Open source and finance
The news source noted that open source is already a prominent component of Wall Street's bedrock. The New York Stock Exchange, NASDAQ and New York Mercantile Exchange all run on Linux. According to Christoph Lameter, a specialist in high performance computing and high frequency trading solutions, this is due to the fact that Linux offers faster speeds than Windows and other options. This is essential in a world where a matter of milliseconds can have an impact on a firm's performance.

"[S]hared development is enabling faster development with higher quality and lower costs," Zemlin said, speaking of open source, the news source reported. "This is causing the software value chain to change."

Zemlin noted that many companies, on Wall Street and beyond, now hire professionals to manage external open source resources full-time. By 2020, he argued, half of all professional corporate developers will be focused on open source systems.

Security concerns
Zemlin also spent some time noting the potential downsides inherent to open source.
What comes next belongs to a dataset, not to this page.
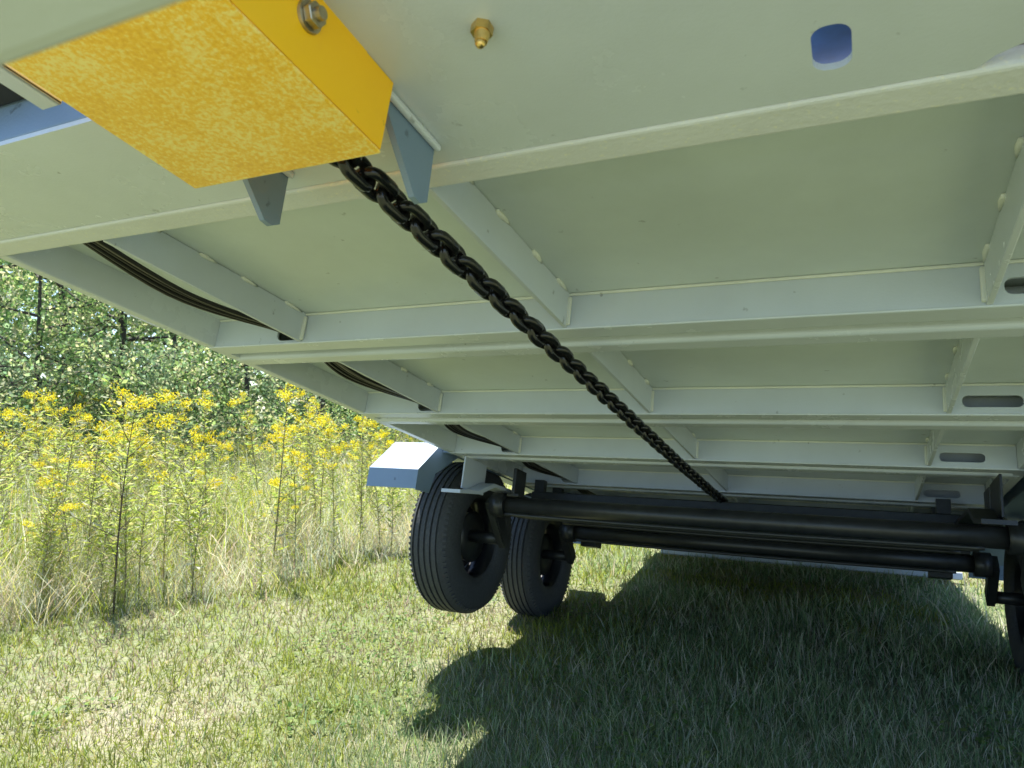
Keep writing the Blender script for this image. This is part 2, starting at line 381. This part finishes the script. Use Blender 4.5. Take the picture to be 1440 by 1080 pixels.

Most notably, he addressed the Heartbleed security flaw, which he described as "a market failure in open source," ZDNet reported.

The problem, according to Zemlin, was primarily attributable to a lack of communication.

"[C]ompanies don't talk to each other about security problems," he said, the news source noted. "Every CIO said the same thing about OpenSSL. They all thought someone else was taking care of its security problems."

This is a key issue for firms on Wall Street and beyond as they move more and more of their operations toward open source solutions. While open source is theoretically extremely reliable and secure, this is only true when organizations follow best practices and ensure that solutions receive a sufficient amount of attention. As Heartbleed proved, this is not always the case.

Protecting open source
One effort to avoid repeats of this event is the Core Infrastructure Initiative. As ZDNet pointed out, the CII is an open source community dedicated to reviewing under-funded, critical open source software projects – including OpenSSL.

Highlighting the CII, Zemlin argued to his audience that companies should consider making three-year commitments to donate $100,000 annually to the group. He recommended that companies consider this an investment, one that will prove far cheaper than a serious security breach. With open source's role on Wall Street growing rapidly, executives at financial firms have a powerful incentive to make sure that the open source community at large is as well protected as possible.

Another key consideration is open source resources. For a firm to leverage open source solutions as effectively as possible, it needs to both invest in open source support and the personnel to utilize these tools. The former is much easier to find than the latter. While high-quality support tools are readily available, there is a high demand for open source experts. Yet if Wall Street firms or other businesses hope to fully leverage this technology, they need to invest in the talent to oversee such operations.